Four Long Beach, California, City Council members will join Don’t Waste Long Beach, a coalition of environmental, community and worker rights organizations that says it is committed to lifting environmental and safety standards in Long Beach’s commercial waste and recycling industry, to express support for changing Long Beach’s commercial waste system and issuing a five-year notice to local waste haulers.
The notice will allow city leaders to explore options for transforming Long Beach’s commercial waste system and adopt an exclusive franchise system in the future.
Long Beach is one of the few cities in California of its size that does not have a local zero waste goal, according to Don’t Waste Long Beach. The recycling rate in the city’s commercial sector is less than 20 percent. Coalition members say they believe the implementation of an exclusive franchise system in Long Beach would improve the environment, boost recycling rates, reduce street traffic, mitigate air and noise pollution and add more job opportunities for Long Beach families.
Currently, 10 trash haulers are permitted to work in the city of Long Beach under a nonexclusive franchise system in which they compete with one another citywide to offer service. The overhaul supported by Don’t Waste Long Beach would make the franchise system more exclusive.

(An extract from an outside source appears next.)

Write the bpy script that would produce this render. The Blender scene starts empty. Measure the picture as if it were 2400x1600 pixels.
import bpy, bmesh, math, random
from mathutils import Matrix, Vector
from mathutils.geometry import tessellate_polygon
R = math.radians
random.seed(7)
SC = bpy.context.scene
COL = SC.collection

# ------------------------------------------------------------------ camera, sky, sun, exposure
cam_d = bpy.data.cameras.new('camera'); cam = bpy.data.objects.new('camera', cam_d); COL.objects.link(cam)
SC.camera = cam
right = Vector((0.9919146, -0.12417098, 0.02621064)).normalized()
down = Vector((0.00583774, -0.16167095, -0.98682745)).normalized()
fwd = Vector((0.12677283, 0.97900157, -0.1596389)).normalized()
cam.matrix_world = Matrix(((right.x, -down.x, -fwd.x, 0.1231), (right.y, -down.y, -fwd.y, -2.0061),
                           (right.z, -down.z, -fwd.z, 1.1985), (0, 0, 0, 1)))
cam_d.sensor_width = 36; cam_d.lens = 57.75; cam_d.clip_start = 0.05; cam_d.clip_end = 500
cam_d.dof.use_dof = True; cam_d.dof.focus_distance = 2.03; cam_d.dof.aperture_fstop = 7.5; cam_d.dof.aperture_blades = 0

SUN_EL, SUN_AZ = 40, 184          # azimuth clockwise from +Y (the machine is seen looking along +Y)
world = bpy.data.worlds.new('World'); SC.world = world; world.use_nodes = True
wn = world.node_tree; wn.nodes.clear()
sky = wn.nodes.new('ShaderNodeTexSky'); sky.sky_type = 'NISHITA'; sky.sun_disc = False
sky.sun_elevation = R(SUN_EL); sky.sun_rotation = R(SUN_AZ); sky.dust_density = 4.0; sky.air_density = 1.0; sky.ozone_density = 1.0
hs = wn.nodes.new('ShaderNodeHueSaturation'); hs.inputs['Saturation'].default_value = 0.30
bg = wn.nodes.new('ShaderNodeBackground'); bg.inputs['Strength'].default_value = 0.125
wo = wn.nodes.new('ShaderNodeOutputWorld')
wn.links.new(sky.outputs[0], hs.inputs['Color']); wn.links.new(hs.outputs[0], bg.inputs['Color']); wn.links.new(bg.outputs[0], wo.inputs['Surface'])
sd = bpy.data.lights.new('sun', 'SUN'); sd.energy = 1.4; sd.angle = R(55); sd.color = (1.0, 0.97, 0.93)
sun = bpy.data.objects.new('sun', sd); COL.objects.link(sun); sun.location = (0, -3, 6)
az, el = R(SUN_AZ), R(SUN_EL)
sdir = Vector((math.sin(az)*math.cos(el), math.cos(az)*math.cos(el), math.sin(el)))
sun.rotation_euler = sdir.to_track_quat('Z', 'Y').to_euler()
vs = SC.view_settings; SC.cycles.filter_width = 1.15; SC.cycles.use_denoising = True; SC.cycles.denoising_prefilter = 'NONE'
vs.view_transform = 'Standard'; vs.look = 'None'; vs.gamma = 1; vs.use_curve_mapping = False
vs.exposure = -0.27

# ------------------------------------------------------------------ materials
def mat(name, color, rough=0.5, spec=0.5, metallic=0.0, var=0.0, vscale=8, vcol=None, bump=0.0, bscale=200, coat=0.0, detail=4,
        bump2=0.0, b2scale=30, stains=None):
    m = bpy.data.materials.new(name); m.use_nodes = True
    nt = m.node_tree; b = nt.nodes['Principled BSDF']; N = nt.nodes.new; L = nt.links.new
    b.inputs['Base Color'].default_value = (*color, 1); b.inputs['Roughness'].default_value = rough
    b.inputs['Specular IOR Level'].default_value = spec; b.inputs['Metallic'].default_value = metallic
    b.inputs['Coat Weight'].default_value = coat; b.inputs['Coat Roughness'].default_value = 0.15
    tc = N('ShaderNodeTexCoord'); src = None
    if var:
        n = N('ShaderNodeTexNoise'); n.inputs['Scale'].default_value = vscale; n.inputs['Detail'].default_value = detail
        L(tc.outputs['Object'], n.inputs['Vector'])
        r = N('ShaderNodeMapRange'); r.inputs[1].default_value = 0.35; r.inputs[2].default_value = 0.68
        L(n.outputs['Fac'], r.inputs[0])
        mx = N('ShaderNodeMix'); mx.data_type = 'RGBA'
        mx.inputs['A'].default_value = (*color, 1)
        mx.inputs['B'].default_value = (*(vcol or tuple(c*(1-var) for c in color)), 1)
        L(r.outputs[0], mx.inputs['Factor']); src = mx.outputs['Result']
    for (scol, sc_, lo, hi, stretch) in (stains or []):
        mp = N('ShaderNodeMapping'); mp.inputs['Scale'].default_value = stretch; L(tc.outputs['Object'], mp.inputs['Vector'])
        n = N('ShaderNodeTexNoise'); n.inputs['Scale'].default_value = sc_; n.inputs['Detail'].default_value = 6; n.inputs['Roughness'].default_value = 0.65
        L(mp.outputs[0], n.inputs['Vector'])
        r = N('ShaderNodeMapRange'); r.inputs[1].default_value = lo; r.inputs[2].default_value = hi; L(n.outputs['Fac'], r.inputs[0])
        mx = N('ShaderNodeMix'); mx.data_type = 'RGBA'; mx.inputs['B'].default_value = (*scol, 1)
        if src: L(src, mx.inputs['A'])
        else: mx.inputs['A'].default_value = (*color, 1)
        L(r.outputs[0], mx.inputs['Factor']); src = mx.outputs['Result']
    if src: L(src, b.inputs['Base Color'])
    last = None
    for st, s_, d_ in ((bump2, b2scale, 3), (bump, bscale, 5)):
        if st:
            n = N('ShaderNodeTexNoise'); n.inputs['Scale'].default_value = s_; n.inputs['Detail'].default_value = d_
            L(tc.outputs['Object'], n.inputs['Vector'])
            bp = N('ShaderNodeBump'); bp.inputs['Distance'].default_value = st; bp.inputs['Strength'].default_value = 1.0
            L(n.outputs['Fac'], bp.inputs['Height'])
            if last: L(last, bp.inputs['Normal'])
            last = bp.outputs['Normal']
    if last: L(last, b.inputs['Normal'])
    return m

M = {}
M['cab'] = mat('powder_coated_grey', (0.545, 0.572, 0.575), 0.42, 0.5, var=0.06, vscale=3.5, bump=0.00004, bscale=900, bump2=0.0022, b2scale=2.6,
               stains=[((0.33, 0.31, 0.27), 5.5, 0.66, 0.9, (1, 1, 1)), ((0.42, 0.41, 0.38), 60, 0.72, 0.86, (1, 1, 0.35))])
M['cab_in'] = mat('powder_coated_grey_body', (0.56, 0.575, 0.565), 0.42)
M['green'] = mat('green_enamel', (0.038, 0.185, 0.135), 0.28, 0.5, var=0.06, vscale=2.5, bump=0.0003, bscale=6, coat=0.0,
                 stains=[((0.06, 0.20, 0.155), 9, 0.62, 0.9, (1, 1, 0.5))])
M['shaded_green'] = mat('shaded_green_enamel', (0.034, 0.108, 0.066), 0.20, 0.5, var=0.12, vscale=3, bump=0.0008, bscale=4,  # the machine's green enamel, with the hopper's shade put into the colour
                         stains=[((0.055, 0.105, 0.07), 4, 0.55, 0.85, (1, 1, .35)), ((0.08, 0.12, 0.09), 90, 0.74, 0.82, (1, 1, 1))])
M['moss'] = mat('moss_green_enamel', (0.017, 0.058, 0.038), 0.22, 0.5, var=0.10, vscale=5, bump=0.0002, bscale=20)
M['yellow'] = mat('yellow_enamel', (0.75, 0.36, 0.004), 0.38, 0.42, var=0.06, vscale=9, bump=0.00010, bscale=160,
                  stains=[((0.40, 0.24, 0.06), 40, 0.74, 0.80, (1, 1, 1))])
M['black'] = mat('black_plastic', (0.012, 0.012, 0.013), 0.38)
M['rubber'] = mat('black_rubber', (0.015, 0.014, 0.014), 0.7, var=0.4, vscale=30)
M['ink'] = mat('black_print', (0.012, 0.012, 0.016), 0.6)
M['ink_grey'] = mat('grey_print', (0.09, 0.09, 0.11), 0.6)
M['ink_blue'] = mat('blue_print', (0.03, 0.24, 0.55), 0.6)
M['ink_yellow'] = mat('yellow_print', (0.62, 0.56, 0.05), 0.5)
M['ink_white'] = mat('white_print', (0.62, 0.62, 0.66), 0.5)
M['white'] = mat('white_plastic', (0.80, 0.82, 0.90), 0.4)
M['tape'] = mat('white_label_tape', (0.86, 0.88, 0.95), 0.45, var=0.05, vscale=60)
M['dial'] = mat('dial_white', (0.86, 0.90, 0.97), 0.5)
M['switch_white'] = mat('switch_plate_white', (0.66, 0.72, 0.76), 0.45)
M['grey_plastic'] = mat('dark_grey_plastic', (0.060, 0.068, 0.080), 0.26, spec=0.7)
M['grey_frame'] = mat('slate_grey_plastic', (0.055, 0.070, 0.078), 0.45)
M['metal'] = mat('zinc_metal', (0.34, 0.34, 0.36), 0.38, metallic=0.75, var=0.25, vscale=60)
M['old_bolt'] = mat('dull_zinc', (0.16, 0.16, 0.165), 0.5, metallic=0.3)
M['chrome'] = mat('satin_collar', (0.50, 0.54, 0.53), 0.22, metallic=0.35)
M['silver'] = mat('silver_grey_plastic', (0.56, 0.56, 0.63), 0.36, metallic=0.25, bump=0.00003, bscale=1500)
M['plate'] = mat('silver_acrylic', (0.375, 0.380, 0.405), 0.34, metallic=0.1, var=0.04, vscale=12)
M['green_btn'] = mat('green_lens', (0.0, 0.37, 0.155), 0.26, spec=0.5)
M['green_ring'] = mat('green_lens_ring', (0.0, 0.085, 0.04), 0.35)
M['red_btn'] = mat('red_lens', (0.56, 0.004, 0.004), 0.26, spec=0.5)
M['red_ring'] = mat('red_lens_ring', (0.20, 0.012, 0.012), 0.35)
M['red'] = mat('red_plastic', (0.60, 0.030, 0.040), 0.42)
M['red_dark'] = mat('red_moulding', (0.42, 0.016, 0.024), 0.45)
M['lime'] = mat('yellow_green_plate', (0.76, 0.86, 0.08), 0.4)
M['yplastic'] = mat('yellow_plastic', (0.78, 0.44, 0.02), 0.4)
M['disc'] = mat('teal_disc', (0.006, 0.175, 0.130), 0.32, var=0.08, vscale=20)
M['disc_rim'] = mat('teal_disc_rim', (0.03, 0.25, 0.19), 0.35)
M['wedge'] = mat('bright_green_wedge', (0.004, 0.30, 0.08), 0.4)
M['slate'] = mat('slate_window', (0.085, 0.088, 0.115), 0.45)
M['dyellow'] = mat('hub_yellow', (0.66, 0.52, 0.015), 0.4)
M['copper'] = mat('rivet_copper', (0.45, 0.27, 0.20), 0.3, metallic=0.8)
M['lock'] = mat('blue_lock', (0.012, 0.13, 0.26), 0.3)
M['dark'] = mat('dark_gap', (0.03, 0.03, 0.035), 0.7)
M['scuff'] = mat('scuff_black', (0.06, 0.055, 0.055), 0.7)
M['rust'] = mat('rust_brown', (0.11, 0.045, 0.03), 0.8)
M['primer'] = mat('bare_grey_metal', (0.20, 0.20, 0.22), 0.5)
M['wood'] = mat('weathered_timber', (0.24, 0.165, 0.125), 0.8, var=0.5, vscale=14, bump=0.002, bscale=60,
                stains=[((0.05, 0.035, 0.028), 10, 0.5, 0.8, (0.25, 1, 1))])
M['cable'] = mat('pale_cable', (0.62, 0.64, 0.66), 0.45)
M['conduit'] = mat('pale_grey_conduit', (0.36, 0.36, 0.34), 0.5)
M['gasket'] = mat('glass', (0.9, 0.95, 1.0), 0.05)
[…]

In 2014, the nearby city of Los Angeles approved an exclusive franchise zone system, known as Zero Waste LA, for trash hauling and recycling. In December, the city awarded $3.5 billion worth of contracts to seven trash-hauling companies that will cover one or more of 11 zones in the city. The system was supported by the Don’t Waste LA Coalition.
Zero Waste LA is designed to address the limitations of the existing hauler permit system, which includes the inability to meet city landfill reduction goals and to comply with state mandating recycling requirements, the lack of requirements for haulers too operate clean fuel vehicles, inefficient vehicle routing and insufficient material processing Infrastructure, according to Don’t Waste LA.
Don’t Waste Long Beach will gather May 23, 2017, at 4 p.m. at Long Beach City Hall, 333 Ocean Blvd. The group will be joined by Vice Mayor Rex Richardson; council members Lena Gonzalez, Dee Andrews and Roberto Uranga; Director of Don’t Waste Long Beach Coalition Robert Nothoff; Natural Resources Defense Council’s David Petit, Long Beach Food Finders’ Diana Lara; Long Beach Gray Panthers’ Karen Reaside; and Long Beach waste worker Maurice Thomas.